Photo courtesy of Huayi Brothers
“Detective Dee and the Mystery of the Blue Flame”

To give these films their proper due, they’re great fun. The first is a period mystery by legendary Chinese director Tsui Hark, who may be best-known for the “Once Upon a Time in China” series. His films always have an unexpected historical veneer — “Once Upon a Time” had as its main character Wong Fei-hung, a famous Chinese martial artist and acupuncturist. This film, called “Detective Dee and the Mystery of the Blue Flame,” bases itself around one Di Renjie, who was an official to China’s only female emperor back in the Tang Dynasty which was, oh, about the same time that poetry was first written in English. You might not guess that from seeing the film’s title, which sounds like an old Three Investigators mystery. You also might not guess it from watching the film, which is something like a CSI episode set in a martial arts movie and directed by Guillermo del Toro. There are mysterious cases of spontaneous human combustion, albino police officers, talking deer, and a network of underground caves described as a “spooky pandemonium,” and seeming to be something of a goblin market. And this is where you will find Dr. Donkey Wang.

Oh, yeah, and people often just break out into extended martial arts scenes, usually involving 30 people attacking two, and the two fighting them off with aerial somersaults. It’s a gorgeous film, and entertainingly oddball, but it’s a pulp adventure and not some anguished film about stoic but damaged Scandinavian emotions.

Right down the street from Detective Dee is a 1980s slasher film. Properly, the film, titled “Tucker and Dale vs. Evil,” is a satire of the genre, but they didn’t tell this to the make-up guy. The film is filled with gruesome kills, mostly involving sharp sticks or wood chippers, and, just as they would in a “Friday the 13th” film, entrails spill.

"Tucker and Dale vs. Evil"
Photo courtesy of Maple Pictures
“Tucker and Dale vs. Evil”

Actually, the film borrows from a specific subgenre of the slasher film, called Hixploitation. Rather than the masked killers of summer-camp movies, the villains were characters borrowed from “Deliverance.” But this film, written and directed by Eli Craig, reverses the usual formula. The murderous hillbillies aren’t murderous at all, and are played by two enormously appealing actors, Alan Tudyk and Tyler Labine. They’ve come up to a recently purchased cabin on a lake (it’s a ghastly thing, filled with bones and newspaper clippings of old killings), and they are beset with misfortune in the form of college students. A half-dozen of these young vacationers set up tent next door and immediately decide Tucker and Dale are out to kill them. As it turns out, our best and brightest’s survival instincts are somewhat lacking. They end up dispatching themselves in a series of events that Tucker and Dale can only assume is a suicide pact.
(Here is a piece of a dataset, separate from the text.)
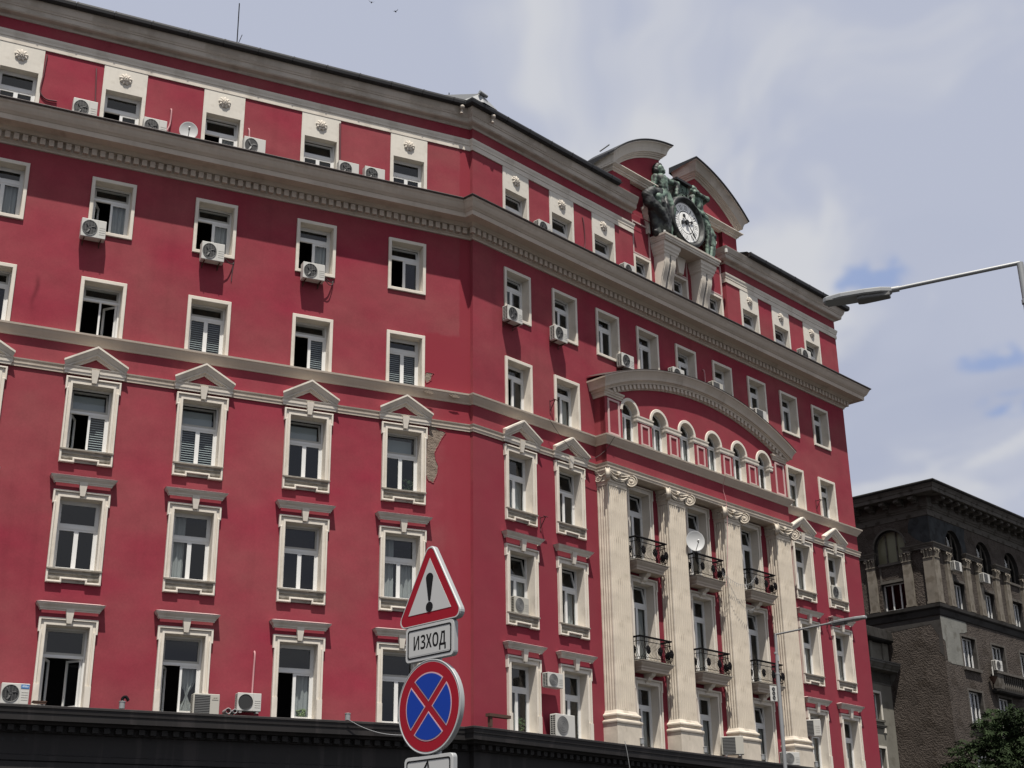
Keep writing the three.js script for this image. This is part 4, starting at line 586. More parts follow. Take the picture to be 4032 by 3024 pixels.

The film is made as a pastiche of older horror films, which means the kids, for the most part, are types rather than characters. But director Craig takes great care to make his two title characters into genuine personalities — right up until we behold them through the eyes of the college students, when suddenly they become figures of enormous menace.

Is this art? Well, yes, I would argue it is, as what could be nobler than satire? But there’s a more primal appeal here, a mixture of low comedy and what film theorists call “the frenzy of the visible.” And thank goodness art-house theaters have a definition of art that is expansive enough to include films like these. Liam Neeson only makes so many ménage à trois movies.